OSMANLI DÖNEMİNDE BİR İNGİLİZ VATANDAŞINI KÖPEK ISIRMIŞTI
İstanbul'da gece saatlerinde gezen bir İngiliz vatandaşının sokak köpekleri tarafından ısırılması sonucunda İngiltere hükûmetinden ültimatom alan 2. Mahmut yönetimi, aniden çıkartmış olduğu kararla kentteki bütün köpeklerin Sivriada'ya gönderilmesini emreder.

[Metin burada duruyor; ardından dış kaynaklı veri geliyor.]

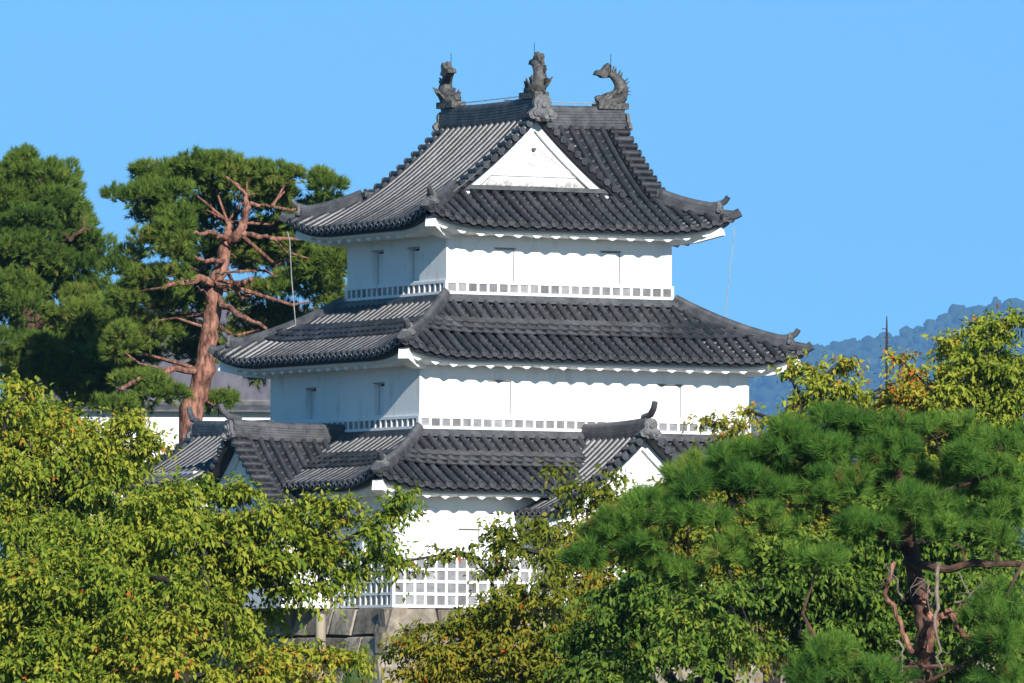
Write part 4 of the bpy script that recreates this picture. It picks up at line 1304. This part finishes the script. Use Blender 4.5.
# ---- the near pine, right
pine(-112, [(925, 690, 0, .14), (926, 640, 0, .13), (918, 580, .2, .12), (908, 520, .2, .11), (898, 470, .2, .08), (890, 440, 0, .04)],
     [[(908, 560, .1, .07), (940, 565, -.8, .06), (1000, 562, -1.1, .045), (1030, 560, -1.2, .03)], [(906, 545, .2, .07), (860, 520, -.5, .05), (790, 505, -.8, .03), (700, 500, -.8, .015)],
      [(903, 515, .2, .06), (950, 490, -.4, .04), (1000, 470, -.6, .02)], [(900, 490, .2, .05), (850, 470, -.2, .035), (780, 450, -.4, .015)],
      [(916, 660, 0, .05), (860, 665, -1.2, .03), (830, 662, -1.4, .015)]],
     [(842, 422, 30, 12), (792, 430, 34, 13, -.2), (893, 426, 34, 13), (948, 430, 36, 14, .1), (1004, 440, 34, 16, .3), (765, 448, 34, 14, -.5), (822, 452, 36, 14, -.8), (892, 458, 40, 15, -.8), (968, 466, 44, 16, -.6), (1010, 475, 24, 14, -.4), (728, 466, 28, 12, -.4), (698, 486, 34, 12, -.5), (758, 486, 34, 13, -1), (838, 488, 38, 14, -1.3), (925, 498, 40, 15, -1.2), (1005, 502, 32, 16, -1), (655, 506, 32, 12, -.6), (622, 520, 24, 11, -.6), (700, 518, 36, 14, -1), (775, 522, 34, 13, -1.2), (600, 543, 26, 12, -.5), (590, 560, 18, 8, -.4), (642, 548, 30, 11, -.6), (690, 575, 26, 9, -.5), (655, 566, 20, 8, -.4), (820, 560, 28, 9, -1.2),
      (868, 524, 34, 12, -1.3), (735, 552, 30, 12, -1.1), (940, 534, 30, 12, -1.2), (1002, 540, 30, 12, -1.2), (1005, 610, 34, 20, -1.5), (990, 648, 40, 18, -1.6), (1000, 680, 40, 16, -1.6), (835, 655, 34, 14, -1.6), (870, 672, 40, 13, -1.8), (815, 676, 26, 12, -1.6), (690, 470, 20, 10, .6), (870, 470, 60, 26, 1.2), (780, 480, 60, 24, 1.2), (960, 490, 60, 26, 1.3)],
     'bright green pine with long needles in the right foreground', 71, 'pine_near', 'bark_brown', 72, 76, .18, .0085, r0=.2, cone=1.25, bias=.10, under=.10, split=5, spl=(.40, .62), lump=.7,
     dead=[[(936, 606, -1.4, .02), (932, 590, -1.5, .014), (926, 578, -1.6, .008)], [(916, 650, 0, .06), (934, 615, -1.0, .055), (950, 612, -1.2, .05), (974, 600, -1.3, .03)], [(905, 600, -1.4, .02), (897, 580, -1.5, .012), (890, 566, -1.5, .008)], [(934, 616, -1.0, .05), (925, 600, -1.2, .05), (932, 588, -1.3, .03)], [(960, 600, -1.5, .015), (975, 590, -1.6, .01), (985, 575, -1.6, .006)], [(950, 612, -1.2, .045), (962, 628, -1.3, .04), (985, 640, -1.4, .02)], [(900, 640, -1.4, .02), (905, 655, -1.5, .012), (900, 672, -1.5, .008)], [(912, 680, -.6, .07), (930, 645, -1.1, .06), (936, 618, -1.2, .05)],
           [(940, 560, -1.3, .03), (937, 590, -1.5, .028), (938, 640, -1.6, .02), (944, 668, -1.6, .01)], [(895, 560, -1.2, .03), (889, 590, -1.3, .03), (902, 620, -1.3, .035), (913, 650, -1.2, .04)], [(960, 570, -1.3, .014), (970, 590, -1.5, .010), (980, 610, -1.6, .006)]])

# ---- young conifers and a post at the foot of the stone base
for i, (x, h) in enumerate(((352, 34), (366, 40))):
    Y = -88
    b = pix(x, 690, Y); k = (Y + DIST) / F
    e = empty('young_conifer', (b.x, b.y, -5.2), 0, ('small bright green conifer bush left of its twin before the stone base', 'slightly taller bright green conifer bush beside its twin before the stone base')[i], 'bush', 'young conifers before the stone base')
    H_ = b.z + 5.2 + h * k
    r_ = np.random.default_rng(80 + i)
    n = 520
    t = r_.random(n) ** .8; ang = r_.random(n) * 6.283; rr = .25 * (1 - t) ** .7 * (.5 + .5 * r_.random(n)) + .02
    P = np.stack([np.cos(ang) * rr, np.sin(ang) * rr, .15 + t * (H_ - .15)], 1) + np.array([b.x, b.y, -5.2])
    D = norm(np.stack([np.cos(ang) * .5, np.sin(ang) * .5, np.ones(n)], 1))
    m = MB(); m.tube([(0, 0, 0), (0, 0, H_ * .9)], [.035, .01], 6); m.build('trunk', M['bark_brown'], e)
    tufts('crown', P, D, M['pine_near'], e, (b.x, b.y, -5.2), 9, .10, .014, .5, 90 + i, .25)
pb = pix(322, 616, -86)
ps = MB(); ps.tube([(0, 0, 0), (.02, 0, (pb.z + 5.2) * .5), (0, 0, pb.z + 5.2)], [.095, .09, .088], 10)
ps.tube([(0, 0, pb.z + 5.2 - .002), (0, 0, pb.z + 5.2 + .02)], [.088, .05], 10)
o = ps.build('wooden_post', M['wood_post'])
o.location = (pb.x, pb.y, -5.2)
tag(o, 'pale weathered wooden post below the lattice wall corner', 'post')

# ================================================================== HAZE
hz = MB(); hz.box2((-4600, -400, -8), (4600, 16800, 900))
hm = bpy.data.materials.new('haze'); hm.use_nodes = True
hn = hm.node_tree.nodes; hn.clear()
ho = hn.new('ShaderNodeOutputMaterial'); hv = hn.new('ShaderNodeVolumePrincipled')
hv.inputs['Density'].default_value = 0.000042
hv.inputs['Color'].default_value = (.22, .52, 1.0, 1)
hv.inputs['Anisotropy'].default_value = -0.12
hm.node_tree.links.new(hv.outputs['Volume'], ho.inputs['Volume'])
o = hz.build('haze', hm, smooth=0)
tag(o, 'pale blue haze over the whole scene', 'haze', kind='stuff')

Köpeklerin adaya bırakılmasından iki yıl sonra Marmara Denizi'nde büyük bir deprem meydana gelmiş ve çıkan Balkan Savaşları neticesinde büyük bir toprak kaybı gerçekleşmiştir. Bir inanca göre doğal afetleri bir olayla ilişkilendirmeye benzer şekilde, bazı insanlar yaşanan felaketleri adada ölen "köpeklerin laneti" olarak yorumladıkları için bu olayı Hayırsızada sürgünü olarak isimlendirmiştir.

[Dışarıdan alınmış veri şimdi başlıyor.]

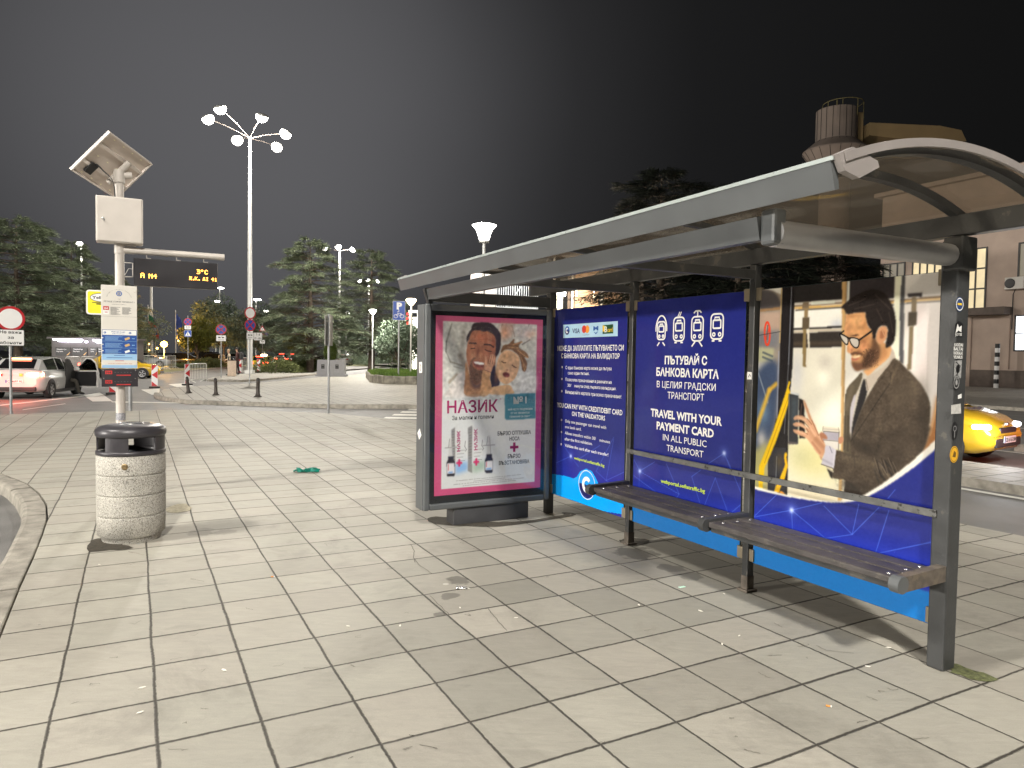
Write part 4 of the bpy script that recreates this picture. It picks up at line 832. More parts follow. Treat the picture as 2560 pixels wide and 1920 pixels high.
sticker([(c2[0] - .03, c2[1] - .05), (c2[0] + .03, c2[1] - .04), (c2[0] + .033, c2[1] + .05), (c2[0] - .028, c2[1] + .045)], [mat('sticker_grey', srgb(150, 150, 150), .5, var=.4, scale=80), m_blk], lambda mb: (mb.prism(ell(c2[0], c2[1] + .005, .016, .022), .0012, .0014, 1, MT), stroke(mb, [(c2[0] - .02, c2[1] + .04), (c2[0] + .02, c2[1] + .02), (c2[0] - .01, c2[1] - .03)], .006, 1, .0014, False, MT)))
c3, r = cent((514, 965), .03)
sticker(ell(c3[0], c3[1], .03, .04), [m_blk, mat('sticker_silver', srgb(160, 160, 160), .5)], lambda mb: (stroke(mb, ell(c3[0], c3[1], .022, .03), .005, 1, .0014, True, MT), mb.prism(ell(c3[0], c3[1], .009, .015), .0012, .0014, 1, MT)))
q4 = PT((522, 1045), (545, 1035), (545, 1062), (524, 1066)); sticker(q4, [m_white])
q5 = PT((482, 1105), (540, 1095), (542, 1155), (482, 1160)); sticker(q5, [mat('torn_paper', srgb(190, 188, 184), .7, var=.15, scale=60)])
c6, r = cent((503, 1262), .03)
sticker(ell(c6[0], c6[1], .026, .046), [m_blk, mat('sticker_pale', srgb(140, 140, 142), .5)], lambda mb: (stroke(mb, ell(c6[0], c6[1] + .012, .013, .013, 12), .004, 1, .0014, True, MT), stroke(mb, [(c6[0], c6[1] - .034), (c6[0], c6[1])], .005, 1, .0014, False, MT)))
c7, r = cent((500, 1405), .037)
sticker(ell(c7[0], c7[1], .036, .042), [mat('sticker_amber', srgb(226, 172, 44), .5), mat('sticker_brown', srgb(110, 80, 24), .5)], lambda mb: (stroke(mb, ell(c7[0], c7[1], .030, .036), .003, 1, .0014, True, MT), mb.prism([(c7[0] - .014, c7[1] - .012), (c7[0] + .012, c7[1] - .016), (c7[0] + .016, c7[1] + .008), (c7[0] - .002, c7[1] + .018)], .0012, .0014, 1, MT)))
mb = MB(); mb.prism([(-BAY - .022, 1.45), (-BAY + .018, 1.45), (-BAY + .018, 1.50), (-BAY - .022, 1.502)], .0312, .0318, 0, MP); stroke(mb, [(-BAY - .01, 1.465), (-BAY, 1.485), (-BAY + .01, 1.47)], .005, 1, .0322, False, MP)
mb.build('sticker', [m_white, m_blk], posts[1])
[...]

HALKIN TEPKİSİ SONUÇ VERDİ
Halkın köpeklerin gönderilmesine tepki göstermesi sonucunda üzerlerinde kamuoyu baskısı olan Hükûmet, vermiş olduğu kararla köpeklerin tekrardan şehre geri getirilmesini emretmiştir.
SULTAN ABDÜLAZİZ DE TOPLATTI. HALK GERİ ADIM ATTIRDI..
Sultan Abdülaziz döneminde sokak köpeklerinin tekrardan toplanarak Sivriada'ya nakledilmesine yönelik karar verilmiş ve köpekler toplanarak adaya gönderilmiştir. Bu olaydan sonra Çemberlitaş'tan Kumkapı'ya kadar uzanan büyük bir yangın çıkmış halktan bazıları bunu "köpeklerin laneti" olarak değerlendirerek Hükûmet'e tepki göstermeye başlamıştır. Bunun üzerine Padişah kanunu geri çekerek köpeklerin tekrardan şehre geri dönmesini sağlamıştır.
İstanbul Şehremini (Belediye Başkanı) Suphi Bey 1910 senesinde, şehirdeki 80 bin köpeğin hızlı bir şekilde toplatılmasına karar vermiş ve köpekleri Marmara Denizi'ndeki Sivriada'ya naklederek ölüme terk etmiştir.
2012 yılında, ölen köpekleri anmak amacıyla Sivriada'ya bir anıt dikilmiştir.